Turkey is increasingly becoming the piece of the NATO puzzle that just won’t fit. President Recep Erdoğan’s particular brand of Turkish nationalist populism has earned him criticism from most NATO members at one time or another. Turkey’s plans for European Union membership seem increasingly like a distant memory, as criticism of Ankara’s activities from its European allies over a range of issues has been relatively constant.

In 2017, for instance, the Dutch refused permission for the Turkish foreign minister to land in the country and expelled a Turkish minister, as both were seeking to address rallies for the Turkish referendum on expanding presidential powers. Austria has closed down a number of Turkish-funded mosques and expelled several Turkish imams who it claims were importing Turkish nationalist ideals.

But it is in the security arena that Erdogan’s policy moves have not only put him at odds with his other NATO partners, but also raised the prospects of a much more serious rift. There was last year’s purchase of the Russian-built S-400 anti-aircraft missile system that resulted in the embargo of sales of the next-generation F-35 fighter. Washington has since said the jets earmarked for Turkey will instead be bought by the US Air Force. And last year the EU also placed a limit on arms sales to Turkey after Ankara’s military incursion into northern Syria.

Erdogan is a foreign policy opportunist, and given a distracted and ineffective administration in Washington, he has sought to advance Turkey’s regional interests with little regard for his NATO partners.

But it is the increasingly complicated Libyan conflict and a separate but related dispute over Eastern Mediterranean gas reserves that are exacerbating tensions. France, a key military member of NATO, along with a number of odd bedfellows such as Russia and the UAE, has been backing the opposition forces of General Khalifa Haftar, while Turkey is backing the UN-recognised Government of National Accord (GNA). Turkey has allegedly been providing the GNA forces with Syrian mercenaries as part of its Libyan adventure. And Russian mercenaries from the Wagner Group have also reportedly been deployed to support Haftar’s forces. With the GNA now in the ascendancy, the conflict threatens to become even more complicated with the Egyptian parliament’s approval last week to deploy troops outside the country to secure its western border if necessary.

Turkey also used its alliance with the GNA to sign a maritime boundary MOU in November 2019 that has been labelled “illegal” and “illogical” and caused consternation in Egypt, Greece, Israel and Lebanon. Turkey is seen as a spoiler by these other countries in the rush to develop the gas-rich reserves in the eastern Mediterranean, using its control of the (not internationally recognised) Turkish Republic of Northern Cyprus and the MOU as justification for its actions.

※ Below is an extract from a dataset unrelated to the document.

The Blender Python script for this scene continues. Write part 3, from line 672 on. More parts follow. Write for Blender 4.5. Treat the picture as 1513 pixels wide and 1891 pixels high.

Turkey’s actions have consequently put it at odds with other NATO partners – France in particular. Tensions between France and Turkey have been escalating for months and in January this year France promised naval support to help Greece in a standoff with Turkey in the Eastern Mediterranean. But last month, the most serious incident between the two countries occurred as a French vessel that was part of a NATO maritime mission in the Mediterranean sought to search a Tanzanian-registered vessel it believed was smuggling arms to Libya. It was being escorted by Turkish naval vessels, which declared the ship was carrying humanitarian supplies, and which the French claimed aggressively warned off its vessel. Public insults have been exchanged and a NATO investigation conducted, the results of which haven’t been released.

Erdogan’s ultra-nationalist rhetoric and actions have won him few friends, and the recent decision to reopen Istanbul’s Hagia Sophia as a mosque after more than 80 years as a museum even caused the Pope to say that he was “deeply pained” by the move. But Erdogan is at heart and instinct a domestic politician and cares little for what other countries or leaders think. He is also a foreign policy opportunist, however, and given a distracted and ineffective administration in Washington, he has sought to advance Turkey’s regional interests with little regard for his NATO partners, figuring that they need him more than he needs them. But he should expect more pushback from a Biden administration, which would be instinctively multilateralist and more willing to rebuff Ankara’s unilateralist foreign policies.

As vice president, Biden experienced Erdogan’s leadership style, including being snubbed by the president when he visited Turkey in 2016. But in a tweet last year, Biden criticised Trump’s kid-glove approach to Turkish intervention in Syria:

If tweets are any indication of political intent – and these days they appear to be the preferred means to announce policy – then Turkey may find its regional ambitions harder to realise if there is a change of attitude towards alliance unity from a new administration in Washington.